SHORT TASK: Your task is to write out the complete listing exactly as it is shown.

>> BEGIN

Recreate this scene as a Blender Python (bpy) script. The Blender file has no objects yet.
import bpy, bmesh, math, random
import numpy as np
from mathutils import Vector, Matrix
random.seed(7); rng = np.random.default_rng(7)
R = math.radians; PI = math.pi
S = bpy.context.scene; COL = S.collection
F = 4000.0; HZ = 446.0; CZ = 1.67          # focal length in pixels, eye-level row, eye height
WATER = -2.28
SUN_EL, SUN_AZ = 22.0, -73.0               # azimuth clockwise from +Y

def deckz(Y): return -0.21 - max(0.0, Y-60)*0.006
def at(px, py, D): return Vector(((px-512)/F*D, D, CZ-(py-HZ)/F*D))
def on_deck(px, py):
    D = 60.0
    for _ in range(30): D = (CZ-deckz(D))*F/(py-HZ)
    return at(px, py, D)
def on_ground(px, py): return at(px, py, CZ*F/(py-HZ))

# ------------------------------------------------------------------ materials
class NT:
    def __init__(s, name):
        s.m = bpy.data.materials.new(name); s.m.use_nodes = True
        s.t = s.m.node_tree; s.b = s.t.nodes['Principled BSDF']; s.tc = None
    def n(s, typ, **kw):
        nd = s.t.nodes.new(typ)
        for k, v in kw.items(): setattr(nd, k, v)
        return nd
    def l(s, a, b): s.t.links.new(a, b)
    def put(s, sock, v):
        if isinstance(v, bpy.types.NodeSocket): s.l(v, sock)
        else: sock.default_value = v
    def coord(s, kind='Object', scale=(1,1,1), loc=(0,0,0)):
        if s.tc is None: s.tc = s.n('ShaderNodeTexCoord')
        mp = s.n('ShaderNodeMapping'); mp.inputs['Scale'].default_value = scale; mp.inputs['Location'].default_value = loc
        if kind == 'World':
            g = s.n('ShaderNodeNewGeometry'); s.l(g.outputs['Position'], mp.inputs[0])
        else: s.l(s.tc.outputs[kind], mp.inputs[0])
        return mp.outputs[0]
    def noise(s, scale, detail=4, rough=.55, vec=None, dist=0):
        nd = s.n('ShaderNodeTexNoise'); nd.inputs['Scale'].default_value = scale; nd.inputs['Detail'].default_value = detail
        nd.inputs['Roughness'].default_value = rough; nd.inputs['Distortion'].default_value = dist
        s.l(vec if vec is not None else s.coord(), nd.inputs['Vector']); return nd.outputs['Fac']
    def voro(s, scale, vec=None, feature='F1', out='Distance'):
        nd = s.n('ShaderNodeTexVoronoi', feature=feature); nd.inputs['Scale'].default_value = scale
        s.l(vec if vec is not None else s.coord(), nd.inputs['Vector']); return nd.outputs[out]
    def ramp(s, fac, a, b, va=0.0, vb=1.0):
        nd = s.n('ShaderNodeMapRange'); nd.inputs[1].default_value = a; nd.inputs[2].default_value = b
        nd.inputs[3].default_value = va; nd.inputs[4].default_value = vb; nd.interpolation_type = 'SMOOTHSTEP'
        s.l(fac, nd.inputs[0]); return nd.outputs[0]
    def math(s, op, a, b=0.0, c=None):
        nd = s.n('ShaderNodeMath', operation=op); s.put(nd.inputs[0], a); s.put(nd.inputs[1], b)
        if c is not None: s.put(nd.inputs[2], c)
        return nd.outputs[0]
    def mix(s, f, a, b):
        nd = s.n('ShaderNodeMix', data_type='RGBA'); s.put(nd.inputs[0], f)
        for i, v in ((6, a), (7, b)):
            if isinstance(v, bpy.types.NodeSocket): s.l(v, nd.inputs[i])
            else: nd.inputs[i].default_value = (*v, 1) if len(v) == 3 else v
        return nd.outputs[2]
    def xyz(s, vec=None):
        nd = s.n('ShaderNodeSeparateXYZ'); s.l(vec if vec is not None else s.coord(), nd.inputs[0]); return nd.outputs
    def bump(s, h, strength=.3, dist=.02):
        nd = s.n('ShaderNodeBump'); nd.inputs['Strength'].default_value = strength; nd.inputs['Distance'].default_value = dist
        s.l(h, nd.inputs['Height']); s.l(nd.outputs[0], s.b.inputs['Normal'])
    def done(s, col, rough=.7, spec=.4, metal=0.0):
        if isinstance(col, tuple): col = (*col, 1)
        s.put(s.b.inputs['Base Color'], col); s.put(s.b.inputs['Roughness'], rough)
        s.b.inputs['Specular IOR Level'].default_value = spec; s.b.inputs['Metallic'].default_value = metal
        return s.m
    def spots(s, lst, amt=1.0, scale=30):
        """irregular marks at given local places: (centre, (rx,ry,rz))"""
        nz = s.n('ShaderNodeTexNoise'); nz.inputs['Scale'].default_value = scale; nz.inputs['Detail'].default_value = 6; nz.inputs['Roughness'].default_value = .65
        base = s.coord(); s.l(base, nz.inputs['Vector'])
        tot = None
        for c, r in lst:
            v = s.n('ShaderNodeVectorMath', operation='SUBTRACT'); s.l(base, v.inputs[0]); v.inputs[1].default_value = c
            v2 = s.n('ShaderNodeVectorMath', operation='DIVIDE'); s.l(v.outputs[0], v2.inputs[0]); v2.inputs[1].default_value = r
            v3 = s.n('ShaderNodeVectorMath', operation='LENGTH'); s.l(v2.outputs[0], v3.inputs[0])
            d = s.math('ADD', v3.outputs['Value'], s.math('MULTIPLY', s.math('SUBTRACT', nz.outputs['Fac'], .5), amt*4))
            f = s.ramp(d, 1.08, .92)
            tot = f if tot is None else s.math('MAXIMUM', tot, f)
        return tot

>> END

SOLUTION TO THIS TASK:
Recreate this scene as a Blender Python (bpy) script. The Blender file has no objects yet.
import bpy, bmesh, math, random
import numpy as np
from mathutils import Vector, Matrix
random.seed(7); rng = np.random.default_rng(7)
R = math.radians; PI = math.pi
S = bpy.context.scene; COL = S.collection
F = 4000.0; HZ = 446.0; CZ = 1.67          # focal length in pixels, eye-level row, eye height
WATER = -2.28
SUN_EL, SUN_AZ = 22.0, -73.0               # azimuth clockwise from +Y

def deckz(Y): return -0.21 - max(0.0, Y-60)*0.006
def at(px, py, D): return Vector(((px-512)/F*D, D, CZ-(py-HZ)/F*D))
def on_deck(px, py):
    D = 60.0
    for _ in range(30): D = (CZ-deckz(D))*F/(py-HZ)
    return at(px, py, D)
def on_ground(px, py): return at(px, py, CZ*F/(py-HZ))

# ------------------------------------------------------------------ materials
class NT:
    def __init__(s, name):
        s.m = bpy.data.materials.new(name); s.m.use_nodes = True
        s.t = s.m.node_tree; s.b = s.t.nodes['Principled BSDF']; s.tc = None
    def n(s, typ, **kw):
        nd = s.t.nodes.new(typ)
        for k, v in kw.items(): setattr(nd, k, v)
        return nd
    def l(s, a, b): s.t.links.new(a, b)
    def put(s, sock, v):
        if isinstance(v, bpy.types.NodeSocket): s.l(v, sock)
        else: sock.default_value = v
    def coord(s, kind='Object', scale=(1,1,1), loc=(0,0,0)):
        if s.tc is None: s.tc = s.n('ShaderNodeTexCoord')
        mp = s.n('ShaderNodeMapping'); mp.inputs['Scale'].default_value = scale; mp.inputs['Location'].default_value = loc
        if kind == 'World':
            g = s.n('ShaderNodeNewGeometry'); s.l(g.outputs['Position'], mp.inputs[0])
        else: s.l(s.tc.outputs[kind], mp.inputs[0])
        return mp.outputs[0]
    def noise(s, scale, detail=4, rough=.55, vec=None, dist=0):
        nd = s.n('ShaderNodeTexNoise'); nd.inputs['Scale'].default_value = scale; nd.inputs['Detail'].default_value = detail
        nd.inputs['Roughness'].default_value = rough; nd.inputs['Distortion'].default_value = dist
        s.l(vec if vec is not None else s.coord(), nd.inputs['Vector']); return nd.outputs['Fac']
    def voro(s, scale, vec=None, feature='F1', out='Distance'):
        nd = s.n('ShaderNodeTexVoronoi', feature=feature); nd.inputs['Scale'].default_value = scale
        s.l(vec if vec is not None else s.coord(), nd.inputs['Vector']); return nd.outputs[out]
    def ramp(s, fac, a, b, va=0.0, vb=1.0):
        nd = s.n('ShaderNodeMapRange'); nd.inputs[1].default_value = a; nd.inputs[2].default_value = b
        nd.inputs[3].default_value = va; nd.inputs[4].default_value = vb; nd.interpolation_type = 'SMOOTHSTEP'
        s.l(fac, nd.inputs[0]); return nd.outputs[0]
    def math(s, op, a, b=0.0, c=None):
        nd = s.n('ShaderNodeMath', operation=op); s.put(nd.inputs[0], a); s.put(nd.inputs[1], b)
        if c is not None: s.put(nd.inputs[2], c)
        return nd.outputs[0]
    def mix(s, f, a, b):
        nd = s.n('ShaderNodeMix', data_type='RGBA'); s.put(nd.inputs[0], f)
        for i, v in ((6, a), (7, b)):
            if isinstance(v, bpy.types.NodeSocket): s.l(v, nd.inputs[i])
            else: nd.inputs[i].default_value = (*v, 1) if len(v) == 3 else v
        return nd.outputs[2]
    def xyz(s, vec=None):
        nd = s.n('ShaderNodeSeparateXYZ'); s.l(vec if vec is not None else s.coord(), nd.inputs[0]); return nd.outputs
    def bump(s, h, strength=.3, dist=.02):
        nd = s.n('ShaderNodeBump'); nd.inputs['Strength'].default_value = strength; nd.inputs['Distance'].default_value = dist
        s.l(h, nd.inputs['Height']); s.l(nd.outputs[0], s.b.inputs['Normal'])
    def done(s, col, rough=.7, spec=.4, metal=0.0):
        if isinstance(col, tuple): col = (*col, 1)
        s.put(s.b.inputs['Base Color'], col); s.put(s.b.inputs['Roughness'], rough)
        s.b.inputs['Specular IOR Level'].default_value = spec; s.b.inputs['Metallic'].default_value = metal
        return s.m
    def spots(s, lst, amt=1.0, scale=30):
        """irregular marks at given local places: (centre, (rx,ry,rz))"""
        nz = s.n('ShaderNodeTexNoise'); nz.inputs['Scale'].default_value = scale; nz.inputs['Detail'].default_value = 6; nz.inputs['Roughness'].default_value = .65
        base = s.coord(); s.l(base, nz.inputs['Vector'])
        tot = None
        for c, r in lst:
            v = s.n('ShaderNodeVectorMath', operation='SUBTRACT'); s.l(base, v.inputs[0]); v.inputs[1].default_value = c
            v2 = s.n('ShaderNodeVectorMath', operation='DIVIDE'); s.l(v.outputs[0], v2.inputs[0]); v2.inputs[1].default_value = r
            v3 = s.n('ShaderNodeVectorMath', operation='LENGTH'); s.l(v2.outputs[0], v3.inputs[0])
            d = s.math('ADD', v3.outputs['Value'], s.math('MULTIPLY', s.math('SUBTRACT', nz.outputs['Fac'], .5), amt*4))
            f = s.ramp(d, 1.08, .92)
            tot = f if tot is None else s.math('MAXIMUM', tot, f)
        return tot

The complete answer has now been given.